The NDA’s sweeping victory in Bihar is said to have strengthened Union education minister Dharmendra Pradhan’s prospects of becoming the next BJP president, with party leaders acknowledging his micro-management of the Assembly poll campaign.
Sources have suggested that the BJP’s emergence as the single-largest party in the Mandal politics-dominated state may finally help resolve the long-running tussle between the party and the RSS over the choice of J.P. Nadda’s successor.
Pradhan’s organisational acumen and election management skills — widely acknowledged as key to the Bihar mandate — have placed him firmly in contention for the top BJP post, sources indicated. He had camped in Bihar for weeks, got party rebels to withdraw their nomination and mobilised cadres.
The BJP’s strong performance in a string of state elections — from Haryana to Maharashtra and now Bihar — has also reinforced the dominance of the Narendra Modi-Amit Shah duopoly that had been dented by the setback in last year’s Lok Sabha polls, party insiders said.

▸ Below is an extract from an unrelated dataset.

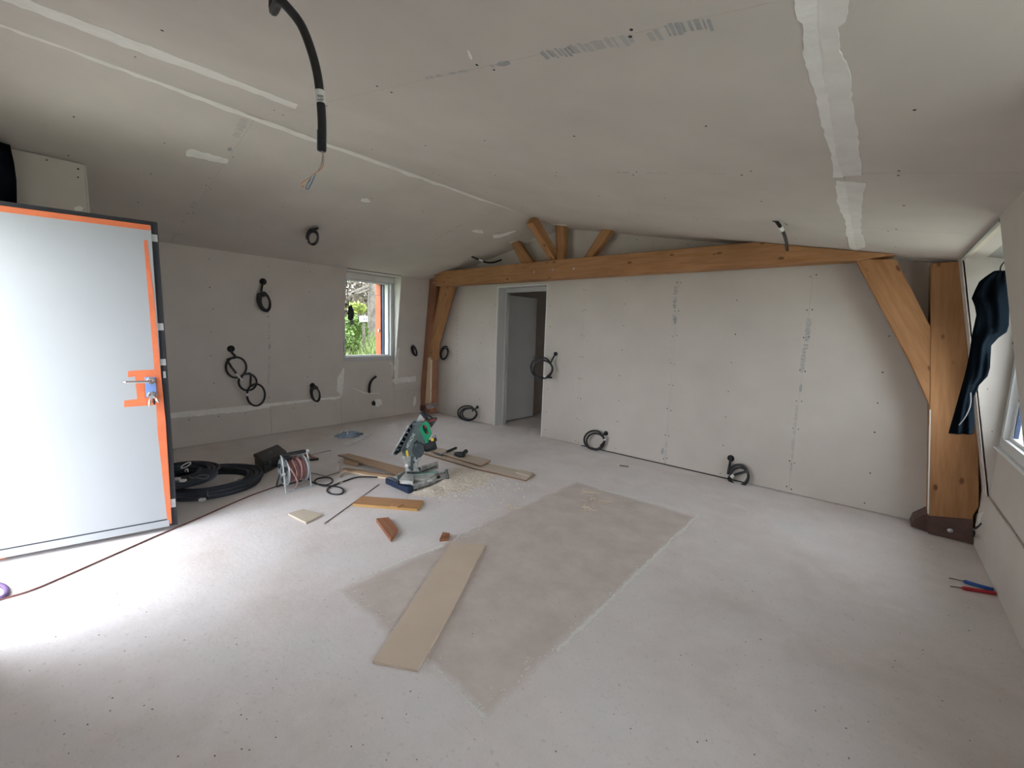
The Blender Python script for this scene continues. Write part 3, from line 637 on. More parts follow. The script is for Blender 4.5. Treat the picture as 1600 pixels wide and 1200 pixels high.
# right post and brace
Yr = 4.655
timber('post', pz([(1455, 411), (1500, 408), (1514, 570), (1529, 700), (1530, 792), (1520.5, 806), (1520, 846), (1450, 829)], Yr), Yr, .2)
timber('brace', pz([(1335, 404), (1400, 405), (1456, 514), (1455, 640), (1425, 573)], Yr+.005), Yr+.005, .17)
obj('base_plate', MB().prism([onY(x, y, Yr-.012) for x, y in ((1450, 806), (1519, 812), (1521, 851), (1450, 833))], (0, .012, 0)), M['rust'], tr)
obj('base_plate_side', MB().prism([onY(x, y, Yr+.04) for x, y in ((1428, 811), (1451, 801), (1451, 832), (1423, 822))], (0, .19, 0)), M['rust'], tr)
obj('white_edge_bead', MB().prism([onY(x, y, Yr-.004) for x, y in ((1452.5, 640), (1454.5, 640), (1451.5, 803), (1449.5, 803))], (0, .03, 0)), M['bead'], tr)
pb = onY(1485, 829, Yr-.012); obj('bolt_head', MB().tube([pb+Vector((0, .005, 0)), pb+Vector((0, -.006, 0)), pb+Vector((0, -.012, 0))], [.02, .018, .006], 12), M['galv'], tr, shade=True)
# king post and struts above the tie beam
Yk = 4.66
timber('king_post', pz([(867, 349), (881, 352), (880, 410), (869, 410)], Yk), Yk, .09)
timber('strut', pz([(941, 356), (956, 359), (922, 406), (909, 407)], Yk), Yk, .09)
timber('strut', pz([(798, 379), (809, 375), (835, 413), (816, 416)], Yk), Yk, .08)
# brace running forward from the king post to the ridge
rt = onX(842, 343, RX); p0 = Vector((RX+.02, 4.72, 2.44)); p1 = Vector((RX-.02, min(4.2, rt.y), zceil(RX-.05)-.02))
d = (p1-p0).normalized(); sx = Vector((1, 0, 0)); sy = d.cross(sx).normalized()
mb = MB().prism([p0-sx*.05-sy*.06, p0+sx*.05-sy*.06, p0+sx*.05+sy*.06, p0-sx*.05+sy*.06], p1-p0)
Mx = Matrix(((d.x, sx.x, sy.x, p0.x), (d.y, sx.y, sy.y, p0.y), (d.z, sx.z, sy.z, p0.z), (0, 0, 0, 1)))
obj('ridge_brace', mb, M['timber'], tr, Mx=Mx, bevel=.005)
for x, y in ((678, 442), (835, 425), (864, 422), (897, 420)):
    p = onY(x, y, Yb); obj('bolt_head', MB().cyl(p+Vector((0, .004, 0)), p+Vector((0, -.008, 0)), .013, 10), M['galv'], tr)

# ================================================================== CABLES
def pxcoil(fn, hole, c, rx, ry, turns, start=-1.2, jit=.10, tilt=0.0, d0=.03, dd=.006, tail=None):
    """loops of conduit hanging in front of a surface, laid out turn by turn"""
    pts = [fn(hole[0], hole[1], 0.002), fn(hole[0], hole[1], d0*.6)]; n = 14
    ph = start
    for k in range(int(turns*n)+1):
        q = int(k//n); a = ph + 2*math.pi*k/n; w = 1 - .09*q*1.2 + jit*math.sin(k*.45+rx) ; u, v = rx*w*math.cos(a), ry*w*math.sin(a)
        u += (q % 3-1)*rx*.13; v += (q*1.7 % 2-.8)*ry*.10
        pts.append(fn(c[0]+u*math.cos(tilt)-v*math.sin(tilt), c[1]+u*math.sin(tilt)+v*math.cos(tilt), d0+dd*k/n*2))
    if tail: pts.append(fn(tail[0], tail[1], d0+dd*turns*2+.01))
    return pts
def cable_thing(name, label, pts, r, parts=(), group=None, m='conduit', cat='cable', k=3):
    t = thing(name, label, cat, pts[0], group)
    sp = smooth_path(pts, k); obj('conduit', MB().tube(sp, r, 8), M[m], t, shade=True)
    for f in parts:
        i = int(f*(len(sp)-2)); obj('label_tag', MB().cyl(sp[i], sp[i+1]+(sp[i+1]-sp[i])*.6, r*1.25, 8), M['tag'], t)
    return t
def hole(fn, x, y, r, nrm, parent): obj('cable_hole', MB().disc(fn(x, y, .0005), nrm, r, .0015, 16), M['dark'], parent)
G = 'coiled cables hanging from the wall holes'
cable_thing('cable_coil', 'black conduit coil hanging beside the right edge of the doorway', pxcoil(bW, (868, 553), (850, 576), 16.5, 15.5, 2.4, -.6, d0=.10, tail=(862, 590)), .0125, (.97,), G); hole(bW, 868, 553, .03, NB, wb)
cable_thing('cable_coil', 'black conduit coil low on the back wall, nearest right of the doorway', pxcoil(bW, (947, 677), (931, 690), 15.5, 14.5, 2.1, -.6, d0=.05, tail=(938, 697)), .0125, (.96,), G); hole(bW, 947, 677, .03, NB, wb)
cable_thing('cable_coil', 'black conduit coil low on the back wall, the one nearest the right post', pxcoil(bW, (1142, 716), (1155, 742), 16, 16, 2.0, math.pi, d0=.05, tail=(1168, 736)), .0125, (.97,), G); hole(bW, 1142, 716, .035, NB, wb)
cable_thing('cable_coil', 'black conduit coil low on the back wall just left of the doorway', pxcoil(bW, (746, 636), (731, 647), 14.5, 11, 3.0, -.6, d0=.06), .0125, (), G); hole(bW, 746, 636, .028, NB, wb)
cable_thing('cable_coil', 'small black cable loop on the back wall beside the left post', pxcoil(bW, (698, 543), (694.5, 551), 5.5, 10, 2.2, -1.2, tilt=.25, d0=.04), .0125, (.5,), G); hole(bW, 698, 542, .02, NB, wb)
cable_thing('cable_coil', 'black cable bundle hanging high on the leaning left wall', pxcoil(tL, (411, 440), (415, 472), 9, 15, 3.1, -1.7, tilt=-.25, d0=.05, jit=.16), .0125, (), G); hole(tL, 411, 440, .042, NTL, wl)
pts = [tL(361, 545, .002), tL(361, 549, .03)] + [tL(369+16*math.cos(a), 574+16*math.sin(a), .05) for a in [(-1.6-.45*k) for k in range(17)]] + \
      [tL(387+14*math.cos(a), 597+13*math.sin(a), .07) for a in [(-2.6+.45*k) for k in range(18)]] + [tL(400+14*math.cos(a), 617+17*math.sin(a), .09) for a in [(-2.2+.45*k) for k in range(17)]]
cable_thing('cable_coil', 'black cable hanging in three linked loops on the leaning left wall', pts, .0125, (.36, .93), G); hole(tL, 361, 545, .042, NTL, wl)
cable_thing('cable_coil', 'small black cable loop by the filler joint of the left wall', pxcoil(tL, (488, 602), (493, 616), 6.5, 12, 2.1, -1.6, tilt=-.2, d0=.05), .0125, (.15,), G); hole(tL, 488, 602, .036, NTL, wl)
cable_thing('cable_coil', 'tight black cable bundle on the left wall between window and post', pxcoil(tL, (645, 541), (648, 548), 3.2, 8, 3.0, -1.7, tilt=-.3, d0=.03), .012, (), G)
cable_thing('conduit_stub', 'short black conduit stub curving out of the wall under the left window', [kL(577, 613, 0), kL(577, 608, .05), kL(578, 600, .10), kL(582, 593, .12), kL(588, 588, .13)], [.019]*26 if False else .019, (), None)
cable_thing('ceiling_cable_coil', 'small black cable coil hanging from the left ceiling slope', pxcoil(cL, (496, 357), (489.5, 372), 8.5, 11.5, 2.2, -1.3, d0=.06), .0125, (.35,), None); hole(cL, 490, 358, .03, NCL, ceil)
cable_thing('ceiling_cable', 'short black cable end poking from the ceiling above the left end of the truss beam', [cL(737, 401, 0), cL(748, 405.5, .06), cL(760, 410, .10), cL(772, 410, .12), cL(783, 406, .14)], .0125, (.3,), None)
t = cable_thing('ceiling_cable', 'short black cable hanging from the ceiling before the right end of the truss beam', [cR(1213, 346, 0), cR(1219, 354, .04), cR(1225, 366, .06), cR(1229, 380, .07), cR(1230, 391, .075)], .0115, (.35,), None); hole(cR, 1211, 346, .018, NCR, ceil)
q = cR(1230, 391, .075); obj('wire_end', MB().tube(smooth_path([q, q+Vector((0, 0, -.04)), q+Vector((-.012, 0, -.075))], 3), .003, 5), M['copper'], t)
# the big conduit in the foreground
V = View((-1.40, 0.60, 0))
top = cR(428, -12, 0)
px = [(437, 2), (455, 18), (472, 42), (486, 78), (495, 112), (500, 148), (503, 190), (502.5, 236)]
pts = [top, top + NCR*.05] + [V(x, y) for x, y in px]
t = cable_thing('hanging_conduit', 'thick black corrugated conduit curving down from the ceiling with bare wire loops', pts, .0128, (), None, k=5)
sp = smooth_path([V(x, y) for x, y in px], 8)
obj('label_tag', MB().cyl(V(499.5, 142), V(501.5, 162), .0142, 10), M['tag'], t)
for (x, y, l) in ((499, 150, .006), (502, 150, .006), (500, 156, .007), (503, 155, .005)): obj('label_print', MB().box((-l, -.0004, -.003), (l, .0004, .003), Matrix.Rotation(-math.atan2(V.r.y, V.r.x)*-1, 3, 'Z'), V(x, y, .0145)), M['print'], t)
for k in range(14):
    y = 205+k*2.2; obj('conduit_rib', MB().torus(V(502.7, y), (0, 0, 1), .0128, .0012, 14, 4), M['conduit'], t)
for m_, pp in (('cream', [(503, 236), (504, 250), (499, 263), (488, 275), (479, 283), (471, 289), (469, 292), (474, 294), (480, 287)]),
               ('bluewire', [(504, 236), (503.5, 252), (498, 265), (487, 276), (480, 288), (478, 294), (482, 295), (488, 284), (493, 272)]),
               ('copper', [(505, 236), (505.5, 250), (503, 262), (492, 271), (483, 279), (473, 285), (471, 290), (476, 293)])):
    obj('wire', MB().tube(smooth_path([V(x, y) for x, y in pp], 4), .0017, 5), M[m_], t, shade=True)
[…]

“Modiji may now succeed in convincing the RSS to approve a BJP president of his choice,” a Union minister said.
Pradhan and Union environment minister Bhupender Yadav were tipped to be frontrunners for the post in July, when the party forwarded their names to the Sangh for approval. The RSS leadership, however, withheld its formal “no objection”, seeking further consultations on what it described as the need to identify the most “suitable candidate”.
BJP insiders said Pradhan could have emerged as the “most suitable candidate” as he had repeatedly delivered on the organisational tasks assigned to him. An OBC leader from Odisha, Pradhan is said to have convinced the BJP and the RSS leadership to snap ties with the BJD and go solo, which led to the BJP sweeping to power in the state for the first time.
“Earlier, there were indications that a leader from the south would be made the BJP president. After the election of Vice-President C.P. Radhakrishnan, it’s almost settled that the party chief will be from the east,” a BJP leader said.
Since last year, the Sangh has pushed for an overhaul of the BJP’s organisational structure to dilute what it views as Modi-Shah’s iron grip on the party. The BJP’s underwhelming Lok Sabha performance gave the RSS an opening to assert itself, a shift that became evident when Sangh chief Mohan Bhagwat publicly criticised the “ahankar” (arrogance) of the “sevak” — a term Prime Minister Modi uses for himself.
RSS functionaries said the leadership had insisted on a “strong organisational leader” rather than a “rubber stamp” as the next BJP president. This has prolonged the stalemate, with the Modi-Shah establishment appearing to bide time in the hope of securing approval for a candidate of their choice.
Nadda’s three-year term as the BJP president expired in January 2023, but he was granted a one-year extension in view of the 2024 Lok Sabha polls. Since then, he has been continuing under an amended clause in the party’s constitution.
In August, Bhagwat had denied any Sangh role in the appointment of a BJP president. “If we had to decide, would it have taken so much time?” he had said, adding: “We don’t have anything to say. They (BJP) have to decide.”